The book is dedicated to King's wife Tabitha and her sisters: "This book is dedicated, with love and admiration, to six good women: Margaret Spruce Morehouse, Catherine Spruce Graves, Stephanie Spruce Leonard, Anne Spruce Labree, Tabitha Spruce King, Marcella Spruce."
The story begins with Jessie Burlingame and her husband Gerald in the bedroom of their secluded cabin in western Maine, where they have gone for an off-beat romantic day off. Gerald, a successful lawyer with an aggressive personality, has been able to reinvigorate the couple's sex life by handcuffing Jessie to the bed. Jessie has been into the game before, but suddenly balks. As Gerald starts to crawl on top of her, knowing her protests are real but ignoring them anyway, she kicks him in the stomach and in the groin. He falls from the bed to the floor, cracks his head, has a heart attack, and quickly dies. Jessie is alone in the cabin, unable to move off the bed, or summon help.

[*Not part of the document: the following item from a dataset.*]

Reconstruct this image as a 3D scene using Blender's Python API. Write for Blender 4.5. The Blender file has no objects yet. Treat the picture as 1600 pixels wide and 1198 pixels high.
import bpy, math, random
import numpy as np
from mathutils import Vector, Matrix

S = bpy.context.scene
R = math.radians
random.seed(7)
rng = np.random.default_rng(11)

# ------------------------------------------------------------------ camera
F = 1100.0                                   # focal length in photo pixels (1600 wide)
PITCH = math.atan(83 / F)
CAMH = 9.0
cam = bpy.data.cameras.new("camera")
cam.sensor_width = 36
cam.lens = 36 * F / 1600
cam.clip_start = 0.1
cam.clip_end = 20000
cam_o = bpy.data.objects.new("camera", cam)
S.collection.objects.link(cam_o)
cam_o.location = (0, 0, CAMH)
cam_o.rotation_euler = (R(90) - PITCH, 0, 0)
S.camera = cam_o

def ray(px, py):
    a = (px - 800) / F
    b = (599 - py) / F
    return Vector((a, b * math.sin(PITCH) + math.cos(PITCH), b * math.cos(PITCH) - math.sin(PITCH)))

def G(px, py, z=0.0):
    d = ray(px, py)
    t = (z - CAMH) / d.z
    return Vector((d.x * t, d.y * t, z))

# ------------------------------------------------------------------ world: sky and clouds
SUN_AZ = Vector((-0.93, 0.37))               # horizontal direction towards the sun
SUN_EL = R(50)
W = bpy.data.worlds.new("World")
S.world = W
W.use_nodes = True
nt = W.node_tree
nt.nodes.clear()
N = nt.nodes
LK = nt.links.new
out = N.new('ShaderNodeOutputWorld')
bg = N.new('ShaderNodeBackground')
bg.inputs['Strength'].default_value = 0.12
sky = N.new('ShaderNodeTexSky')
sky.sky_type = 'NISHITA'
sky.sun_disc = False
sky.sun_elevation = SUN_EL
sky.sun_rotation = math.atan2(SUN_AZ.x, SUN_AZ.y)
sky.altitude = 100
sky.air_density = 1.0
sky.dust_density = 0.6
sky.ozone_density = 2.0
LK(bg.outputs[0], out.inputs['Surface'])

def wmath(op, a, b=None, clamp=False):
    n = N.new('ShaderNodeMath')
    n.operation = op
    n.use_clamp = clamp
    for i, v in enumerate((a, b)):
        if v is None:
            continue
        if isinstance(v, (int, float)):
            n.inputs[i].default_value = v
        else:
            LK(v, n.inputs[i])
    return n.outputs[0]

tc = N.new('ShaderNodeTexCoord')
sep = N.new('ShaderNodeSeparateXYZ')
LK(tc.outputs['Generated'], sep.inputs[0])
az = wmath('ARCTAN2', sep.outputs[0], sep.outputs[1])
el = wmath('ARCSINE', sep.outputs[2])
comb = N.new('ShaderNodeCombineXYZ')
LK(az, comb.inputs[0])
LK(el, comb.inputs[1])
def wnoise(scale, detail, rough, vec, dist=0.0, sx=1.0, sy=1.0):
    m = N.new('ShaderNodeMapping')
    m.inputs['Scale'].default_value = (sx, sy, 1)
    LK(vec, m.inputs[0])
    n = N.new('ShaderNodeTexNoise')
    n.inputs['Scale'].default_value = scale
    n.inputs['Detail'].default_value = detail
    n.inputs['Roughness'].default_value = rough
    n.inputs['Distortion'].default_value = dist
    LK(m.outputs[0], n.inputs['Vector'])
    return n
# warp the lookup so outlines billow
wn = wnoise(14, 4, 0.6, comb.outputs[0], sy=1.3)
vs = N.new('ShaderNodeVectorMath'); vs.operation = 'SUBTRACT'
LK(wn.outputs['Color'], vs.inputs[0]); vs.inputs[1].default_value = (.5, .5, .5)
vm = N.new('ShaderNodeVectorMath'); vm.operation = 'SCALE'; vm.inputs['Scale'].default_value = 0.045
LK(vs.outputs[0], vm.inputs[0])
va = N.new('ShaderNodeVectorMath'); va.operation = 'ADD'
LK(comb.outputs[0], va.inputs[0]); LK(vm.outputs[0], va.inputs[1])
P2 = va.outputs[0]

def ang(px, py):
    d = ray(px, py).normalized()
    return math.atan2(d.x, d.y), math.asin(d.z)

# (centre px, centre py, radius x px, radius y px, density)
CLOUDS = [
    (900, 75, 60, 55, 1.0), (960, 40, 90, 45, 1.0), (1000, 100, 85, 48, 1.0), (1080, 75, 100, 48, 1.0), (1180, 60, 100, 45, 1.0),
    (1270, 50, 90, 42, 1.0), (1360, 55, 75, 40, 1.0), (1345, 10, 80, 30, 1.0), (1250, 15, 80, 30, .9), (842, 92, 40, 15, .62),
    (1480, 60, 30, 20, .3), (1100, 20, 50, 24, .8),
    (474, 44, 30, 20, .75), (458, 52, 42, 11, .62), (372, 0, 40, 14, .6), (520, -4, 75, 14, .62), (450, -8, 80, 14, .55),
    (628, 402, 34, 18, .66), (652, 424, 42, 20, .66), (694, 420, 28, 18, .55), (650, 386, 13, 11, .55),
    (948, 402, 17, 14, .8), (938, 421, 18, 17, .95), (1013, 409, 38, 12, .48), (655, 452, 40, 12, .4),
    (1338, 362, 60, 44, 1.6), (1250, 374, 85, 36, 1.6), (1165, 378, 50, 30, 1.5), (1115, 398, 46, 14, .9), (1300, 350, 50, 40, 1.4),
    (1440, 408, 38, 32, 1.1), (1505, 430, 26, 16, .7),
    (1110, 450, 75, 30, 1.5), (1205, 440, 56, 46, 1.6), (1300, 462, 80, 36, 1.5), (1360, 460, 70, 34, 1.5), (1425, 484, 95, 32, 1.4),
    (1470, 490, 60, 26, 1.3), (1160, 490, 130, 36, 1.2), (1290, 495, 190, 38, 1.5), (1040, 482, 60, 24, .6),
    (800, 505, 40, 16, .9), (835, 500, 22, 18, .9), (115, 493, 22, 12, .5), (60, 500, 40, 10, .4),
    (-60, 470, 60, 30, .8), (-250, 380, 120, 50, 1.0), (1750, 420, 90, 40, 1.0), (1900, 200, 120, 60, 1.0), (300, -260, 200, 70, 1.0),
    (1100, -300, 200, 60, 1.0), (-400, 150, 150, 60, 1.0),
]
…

The only things that show up are a hungry stray dog named Prince that starts feeding on Gerald's body and a terrifying, deformed apparition that may or may not be real, whom Jessie first mistakes for the ghost of her long-dead father but dismisses it later. Jessie begins to think of this bizarre visitor as "The Space Cowboy" (after a line from a Steve Miller song, "The Joker"). A combination of panic and thirst eventually causes Jessie to hallucinate. She hears voices in her head, each one ostensibly the voice of a person in her life, primarily "The Goodwife" or "Goody Burlingame" (a somewhat Puritanical version of Jessie), Ruth Neary (an old college friend), and Nora Callighan (her ex-psychiatrist), both of whom Jessie hasn't spoken to in years. These voices represent different parts of her personality which help her extract a painful childhood memory she has kept suppressed for many years. She was sexually abused by her father at age ten during a solar eclipse that occurred in her Maine hometown. She also begins to realize how unhappy her marriage had been, and that she sacrificed a potentially happy life for the security of Gerald's paycheck by being a trophy wife without children.